The city is sinking; the river is rising.  The response?  Raise the levies again.  When you're done, raise them some more.  There are parts of New Orleans that are now over ten feet below the level of the river.

And then Katrina came along, and showed that the people who had said fifty years ago that this was a bad idea were actually right.

But this hasn't stopped the building and reinforcement of levies; it hasn't stopped politicians in Louisiana from pretending that this is a problem that is fixable.  What no one wants to say is that maybe it's time to make the politically inexpedient call that there are places in this world where people just shouldn't live.  The canyon walls of California, the sides of volcanoes in Indonesia, the barrier islands of the Carolinas -- all are places where the risks are known, and excessive, and yet we still live there, crossing our fingers and hoping that nothing bad will happen.

Don't get me wrong; I am far from immune to the emotional side of the tragedy that is unfolding in Louisiana.  I haven't lived there for thirty years, but I remain a Louisianian to the core still.  The idea of abandoning places where my ancestors have lived for two hundred years is a devastating idea.  But shouldn't knowledge sometimes trump sentiment?  There is no way to fix this problem; that is certain.  Also certain is the fact that what we are currently doing is progressively making the problem worse.  A "hundred-year flood," like the one currently occurring, or (worse) another major hurricane, could exact a human toll that is unacceptable given our prior knowledge of the risks. 
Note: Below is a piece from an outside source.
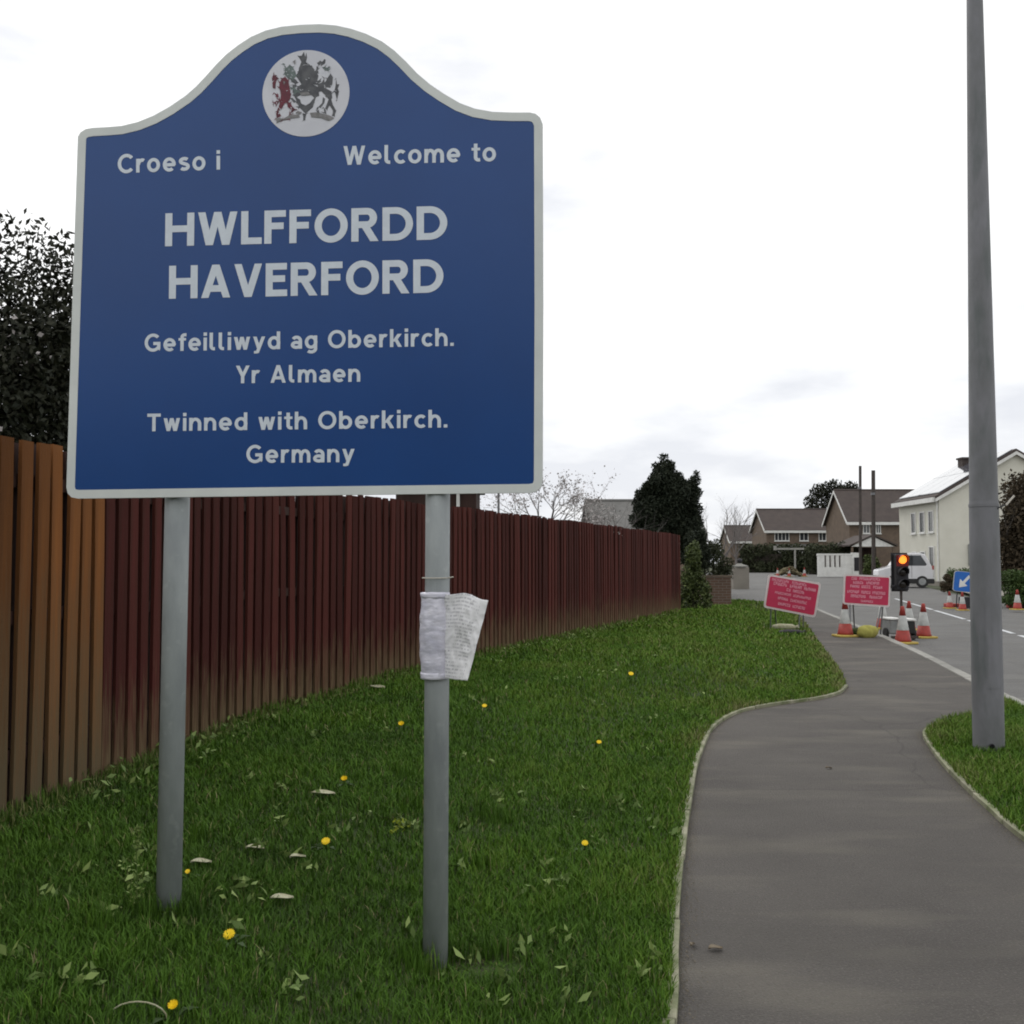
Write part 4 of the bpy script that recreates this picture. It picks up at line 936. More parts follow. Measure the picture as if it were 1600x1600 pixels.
shrub('ivy_shrub', 'ivy and bright green shrub covering the end post of the red fence', 1060, 1106, 842, 962, 26.2, M['leaf_ivy'], 5200, .085, zb=.2)
shrub('rounded_shrub', 'dark rounded clipped shrub behind the low brick wall', 1086, 1144, 845, 912, 31.5, M['leaf_hedge'], 5200, .07, zb=.5)
shrub('dark_shrub', 'near black shrub under the conifer beside the fence end', 1064, 1112, 825, 890, 28.5, M['leaf_conifer'], 3200, .09, zb=.8)

# brick garden wall end
bw0, bw1 = D(1098, 950, 28.8), D(1143, 950, 28.8)
bwm = bpy.data.materials.new('garden_brick'); bwm.use_nodes = True; t = bwm.node_tree; b = t.nodes['Principled BSDF']; b.inputs['Roughness'].default_value = .9
tcn = N('ShaderNodeTexCoord', t); br = N('ShaderNodeTexBrick', t); mpn = N('ShaderNodeMapping', t); mpn.inputs['Rotation'].default_value = (R(90), 0, 0)
t.links.new(tcn.outputs['Object'], mpn.inputs[0]); t.links.new(mpn.outputs[0], br.inputs[0])
br.inputs['Color1'].default_value = (.085, .050, .035, 1); br.inputs['Color2'].default_value = (.11, .062, .042, 1); br.inputs['Mortar'].default_value = (.14, .12, .10, 1); br.inputs['Scale'].default_value = 1
br.inputs['Brick Width'].default_value = .225; br.inputs['Row Height'].default_value = .075; br.inputs['Mortar Size'].default_value = .008
t.links.new(br.outputs[0], b.inputs['Base Color'])
wr = empty('brick_wall', (bw0.x, 28.8, .15), 'low brown brick garden wall beyond the end of the red fence', 'wall')
MB(wr.location).box((bw0.x, 28.8, .0), (bw1.x, 29.03, 1.06)).build('wall', bwm, wr, bevel=.005)
MB(wr.location).box((bw1.x - .23, 29.035, .0), (bw1.x, 33, 1.06)).build('wall_return', bwm, wr)
MB(wr.location).box((bw0.x - .02, 28.78, 1.062), (bw1.x + .02, 29.05, 1.11)).build('coping', M['brick_far'], wr)

# shed and pole behind the fence
sh = empty('garden_shed', (-.75, 17, 0), 'dark timber shed just showing between fence top and town sign', 'shed')
x0, x1 = D(703, 780, 17).x - .9, D(744, 780, 17).x
MB(sh.location).box((x0, 17, 0), (x1, 19, 2.72)).build('wall', M['shed'], sh)
MB(sh.location).prism([(x0 - .15, 16.85, 2.723), (x1 + .1, 16.85, 2.723), ((x0 + x1) / 2, 16.85, 3.15)], (0, 2.3, 0)).build('roof', M['slate'], sh)
MB(sh.location).box((D(713, 780, 16.9).x, 16.93, 2.2), (D(718, 780, 16.9).x, 16.99, 2.7)).build('white_strip', M['white'], sh)  # narrow white strip at the shed front
pl = D(779, 790, 22); MB((pl.x, 22, 0)).tube((pl.x, 22, -.1), (pl.x, 22, 4.3), .028, .024, 10).build('washing_pole', M['galv_dark']).location = (pl.x, 22, 0)
tag(bpy.data.objects['washing_pole'], 'thin grey pole standing behind the red fence right of the shed', 'pole')

# ------------------------------------------------------------------ houses
def window(root, o, face, a, z, w_, h, y=None, x=None, nm=2, frame=M['white'], depth=.06, sill=True):
    """face '-y': a is x of the left edge on plane y; face '-x': a is y of near edge on plane x"""
    def q(u, d, zz): return (a + u, y - d, zz) if face == '-y' else (x - d, a + u, zz)
    def bx(mb, u0, u1, z0, z1, d0, d1):
        p, r_ = q(u0, d0, z0), q(u1, d1, z1); mb.box(tuple(min(i, j) for i, j in zip(p, r_)), tuple(max(i, j) for i, j in zip(p, r_)))
    f = MB(o); t_ = .07
    bx(f, 0, w_, z, z + t_, .0, depth); bx(f, 0, w_, z + h - t_, z + h, .0, depth); bx(f, 0, t_, z + t_, z + h - t_, 0, depth); bx(f, w_ - t_, w_, z + t_, z + h - t_, 0, depth)
    for k in range(1, nm): bx(f, w_ * k / nm - .03, w_ * k / nm + .03, z + t_, z + h - t_, 0, depth * .9)
    fo_ = f.build('window', frame, root)
    g = MB(o); bx(g, t_ , w_ - t_, z + t_, z + h - t_, .002, .02); g.build('pane', M['glass'], fo_)
    if sill:
        s_ = MB(o); bx(s_, -.05, w_ + .05, z - .07, z - .004, .0, depth + .06); s_.build('sill', frame, fo_)
def house(name, label, x0, x1, y0, y1, z0, ze, zr, wall, roof, axis='x', ov=.3, hip=False, fascia=M['white']):
    root = empty(name, ((x0 + x1) / 2, (y0 + y1) / 2, z0), label, 'house'); o = root.location; ym, xm = (y0 + y1) / 2, (x0 + x1) / 2
    if axis == 'x':
        MB(o).prism([(x0, y0, z0), (x0, y0, ze), (x0, ym, zr - .08), (x0, y1, ze), (x0, y1, z0)], (x1 - x0, 0, 0)).build('wall', wall, root)
        sl = (zr - ze) / (ym - y0)
        for sgn_, ya in ((-1, y0), (1, y1)):
            e = ya + sgn_ * ov; zz = ze - ov * sl
            MB(o).prism([(x0 - ov, e, zz + .02), (x0 - ov, ym, zr + .02), (x0 - ov, ym, zr + .16), (x0 - ov, e, zz + .16)], (x1 - x0 + 2 * ov, 0, 0)).build('roof', roof, root)
        e = y0 - ov; zz = ze - ov * sl
        MB(o).box((x0 - ov, e - .14, zz - .16), (x1 + ov, e - .003, zz + .10)).build('fascia', fascia, root)
        for xa in (x0 - ov - .04, x1 + ov + .003):
            mb = MB(o)
            for sgn_, ya in ((-1, y0), (1, y1)):
                e = ya + sgn_ * ov; mb.prism([(xa, e, zz - .14), (xa, ym, zr - .16), (xa, ym, zr + .10), (xa, e, zz + .14)], (.037, 0, 0))
            mb.build('bargeboard', fascia, root)
        MB(o).tube((x0 - ov, ym, zr + .14), (x1 + ov, ym, zr + .14), .1, .1, 8).build('ridge', roof, root)
    else:
        MB(o).prism([(x0, y0, z0), (x0, y0, ze), (xm, y0, zr - .08), (x1, y0, ze), (x1, y0, z0)], (0, y1 - y0, 0)).build('wall', wall, root)
        sl = (zr - ze) / (xm - x0)
        for sgn_, xa in ((-1, x0), (1, x1)):
            e = xa + sgn_ * ov; zz = ze - ov * sl
            MB(o).prism([(e, y0 - ov, zz + .02), (xm, y0 - ov, zr + .02), (xm, y0 - ov, zr + .16), (e, y0 - ov, zz + .16)], (0, y1 - y0 + 2 * ov, 0)).build('roof', roof, root)
    return root
# brick house A
hA = house('brick_house', 'smaller brown brick house with tiled roof behind the dark hedge across the junction', 28.6, 38.5, 115, 122, .8, 5.2, 7.55, M['brick_far'], M['tile'])
for (pa, pb, n_) in ((1210, 1233, 4), (1249, 1263, 2), (1279, 1296, 3)):
    xa, xb = D(pa, 835, 115).x, D(pb, 835, 115).x; window(hA, hA.location, '-y', xa, 3.95, xb - xa, .95, y=115, nm=n_)
MB(hA.location).prism([(29.3, 114.99, 3.6), (29.3, 112.8, 2.9), (29.3, 112.8, 2.8), (29.3, 114.99, 2.8)], (4.1, 0, 0)).build('porch_roof', M['slate'], hA)
MB(hA.location).box((29.3, 112.7, 2.55), (33.4, 112.78, 2.9)).build('porch_fascia', M['white'], hA)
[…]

We have a poor track record for listening to the people who know the most about the problems we face.  Scientists who warn of inconvenient and expensive potential disasters on the local, national, or global scale become Cassandras, warning of dangers and going unheard.  Perhaps in this case, it's time to listen.  The politicians may be cheered for saying "New Orleans will rise again" -- but unfortunately, the reality is that it is sinking.  Are we prepared to see "hundred-year floods" become a yearly event?